▸ DO THIS:
Wherever the string "pixels" appears in a line, extract that line.

>>

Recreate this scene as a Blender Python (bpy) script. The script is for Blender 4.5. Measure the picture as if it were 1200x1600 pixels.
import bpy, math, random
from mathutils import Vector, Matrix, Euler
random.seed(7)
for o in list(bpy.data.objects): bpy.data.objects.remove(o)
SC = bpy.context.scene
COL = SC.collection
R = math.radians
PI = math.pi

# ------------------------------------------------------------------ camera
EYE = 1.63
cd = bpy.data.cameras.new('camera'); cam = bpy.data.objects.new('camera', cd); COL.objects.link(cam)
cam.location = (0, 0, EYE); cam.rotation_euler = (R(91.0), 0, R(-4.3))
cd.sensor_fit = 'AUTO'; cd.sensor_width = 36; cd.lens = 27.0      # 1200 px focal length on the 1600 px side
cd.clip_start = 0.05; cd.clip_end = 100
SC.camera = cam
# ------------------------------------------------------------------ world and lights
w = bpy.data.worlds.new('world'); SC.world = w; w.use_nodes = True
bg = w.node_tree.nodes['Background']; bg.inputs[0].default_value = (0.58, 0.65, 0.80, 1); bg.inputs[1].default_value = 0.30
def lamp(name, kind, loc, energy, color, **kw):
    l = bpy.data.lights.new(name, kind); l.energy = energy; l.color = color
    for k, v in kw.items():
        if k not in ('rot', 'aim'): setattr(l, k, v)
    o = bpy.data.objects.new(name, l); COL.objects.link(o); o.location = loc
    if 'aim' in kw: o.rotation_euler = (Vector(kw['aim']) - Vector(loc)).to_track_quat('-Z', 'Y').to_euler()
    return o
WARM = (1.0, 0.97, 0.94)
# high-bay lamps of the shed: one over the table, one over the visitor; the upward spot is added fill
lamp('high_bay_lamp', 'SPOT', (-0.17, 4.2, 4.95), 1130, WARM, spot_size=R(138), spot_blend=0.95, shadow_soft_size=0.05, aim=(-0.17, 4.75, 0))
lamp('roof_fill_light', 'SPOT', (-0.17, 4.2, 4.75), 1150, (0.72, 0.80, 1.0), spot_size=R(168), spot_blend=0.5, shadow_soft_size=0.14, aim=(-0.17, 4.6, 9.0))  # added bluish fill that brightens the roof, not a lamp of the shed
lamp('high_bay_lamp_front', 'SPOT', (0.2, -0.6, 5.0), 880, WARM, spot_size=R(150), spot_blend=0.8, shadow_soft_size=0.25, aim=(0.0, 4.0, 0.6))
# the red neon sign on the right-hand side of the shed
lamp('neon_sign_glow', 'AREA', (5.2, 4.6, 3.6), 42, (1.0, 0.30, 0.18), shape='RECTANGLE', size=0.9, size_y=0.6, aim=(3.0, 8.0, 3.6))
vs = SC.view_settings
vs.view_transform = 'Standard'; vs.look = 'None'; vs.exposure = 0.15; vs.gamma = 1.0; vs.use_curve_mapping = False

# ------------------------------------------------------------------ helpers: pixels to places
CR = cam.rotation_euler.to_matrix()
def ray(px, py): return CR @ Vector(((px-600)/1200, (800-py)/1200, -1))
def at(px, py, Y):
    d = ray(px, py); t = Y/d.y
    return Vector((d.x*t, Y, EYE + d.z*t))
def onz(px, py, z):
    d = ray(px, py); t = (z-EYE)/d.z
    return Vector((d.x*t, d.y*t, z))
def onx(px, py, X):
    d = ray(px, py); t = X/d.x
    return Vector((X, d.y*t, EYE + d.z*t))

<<

▸ FULL OUTPUT:
Recreate this scene as a Blender Python (bpy) script. The script is for Blender 4.5. Measure the picture as if it were 1200x1600 pixels.
# ------------------------------------------------------------------ helpers: pixels to places